Another Day of Work

In the Field 2015

I got out of my tent this morning around 8 a.m., and it was our coldest day yet. Without the wind, it felt like it was below freezing. With the wind blowing, it was uncomfortable. Given these conditions, we decide it’s best to wait for the sun to break out and warm things up a bit. Not only for us but for the tasks planned today, sub-freezing temperatures will not allow our plaster to set up properly.

By very late morning, the weather does improve, and we plan to go back to work. Before leaving camp I call Northwestern Aviation to let them know about our rainfall. While still two days away from our extraction, this heavy rain may have taken away some of the runway that we landed on when starting this expedition. If the rain continues we may have to consider another extraction plan.
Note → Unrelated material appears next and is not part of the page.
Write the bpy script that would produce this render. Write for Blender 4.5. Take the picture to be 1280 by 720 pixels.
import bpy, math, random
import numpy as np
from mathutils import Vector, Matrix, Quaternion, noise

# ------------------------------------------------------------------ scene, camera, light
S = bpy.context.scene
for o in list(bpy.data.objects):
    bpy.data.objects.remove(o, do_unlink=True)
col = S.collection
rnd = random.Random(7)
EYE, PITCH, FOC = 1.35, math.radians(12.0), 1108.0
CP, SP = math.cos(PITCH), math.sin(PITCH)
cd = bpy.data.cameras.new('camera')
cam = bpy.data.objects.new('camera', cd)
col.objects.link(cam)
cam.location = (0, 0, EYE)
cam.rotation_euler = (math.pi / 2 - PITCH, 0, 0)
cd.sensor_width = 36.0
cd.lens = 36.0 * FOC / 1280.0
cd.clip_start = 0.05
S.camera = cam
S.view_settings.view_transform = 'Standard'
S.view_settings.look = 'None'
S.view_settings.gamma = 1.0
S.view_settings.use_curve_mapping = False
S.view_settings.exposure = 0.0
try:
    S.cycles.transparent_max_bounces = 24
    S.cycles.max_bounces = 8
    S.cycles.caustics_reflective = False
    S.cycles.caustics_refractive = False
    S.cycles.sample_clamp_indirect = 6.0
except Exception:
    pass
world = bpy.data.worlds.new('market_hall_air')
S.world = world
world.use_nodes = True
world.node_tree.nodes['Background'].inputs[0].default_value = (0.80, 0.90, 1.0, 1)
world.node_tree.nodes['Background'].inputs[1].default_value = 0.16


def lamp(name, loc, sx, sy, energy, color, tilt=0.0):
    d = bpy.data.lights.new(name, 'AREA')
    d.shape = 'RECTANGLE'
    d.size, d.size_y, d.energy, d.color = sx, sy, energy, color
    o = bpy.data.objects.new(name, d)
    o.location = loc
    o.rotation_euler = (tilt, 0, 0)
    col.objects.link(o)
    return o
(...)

Our most ambitious plan today is to try to take the surface containing the bird tracks off the giant boulder it is attached to. While the molds of the tracks we have made so far are great documentation, it would be nice to have some actual material. So we start our work, first putting paper down over the surface to make sure the plaster doesn’t stick to the rock, then using a combination of plaster and cloth mesh to build a protective layer over the surface we are trying to collect.
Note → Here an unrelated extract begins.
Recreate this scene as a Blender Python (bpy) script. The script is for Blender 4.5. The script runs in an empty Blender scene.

Once we are done and are waiting for the plaster to dry, I wade across the slough near camp to examine more rocks with the hope that they contain more dinosaurs. Unfortunately, aside from a few very fragmentary pieces of fossil wood, I find nothing.

I had set a stick by the river’s edge. By 3 p.m. the water has risen about five inches. We may need that backup plan.

I rejoined Chinzorig and made one more fossil bird track discovery. This track is about the size of the track that a Sandhill Crane can make, so the particular fossil bird was likely somewhere around three feet tall.

We had all agreed that since our time was starting to run out we would work as long as it took to finish our respective tasks today. We went back to camp for a quick dinner around 10 p.m. and headed back out to finish our work on the plaster jacket containing the fossil bird tracks.

We were successful, and the tracks made it back to camp. It is late.



More signs that the summer is ending. Here in the Arctic the autumn colors, like those in the Dwarf Birch, are at our ankles.



And the berries, like this Low-bush Cranberry have ripened.



Showing the colors one more time, Perot Museum in the Field flag #1 and Explorers Club flag #176 with our very fruitful rock exposure that contains so many dinosaur and bird footprints and fossil soils in the background. Who would have thought an ancient swamp could be so exciting?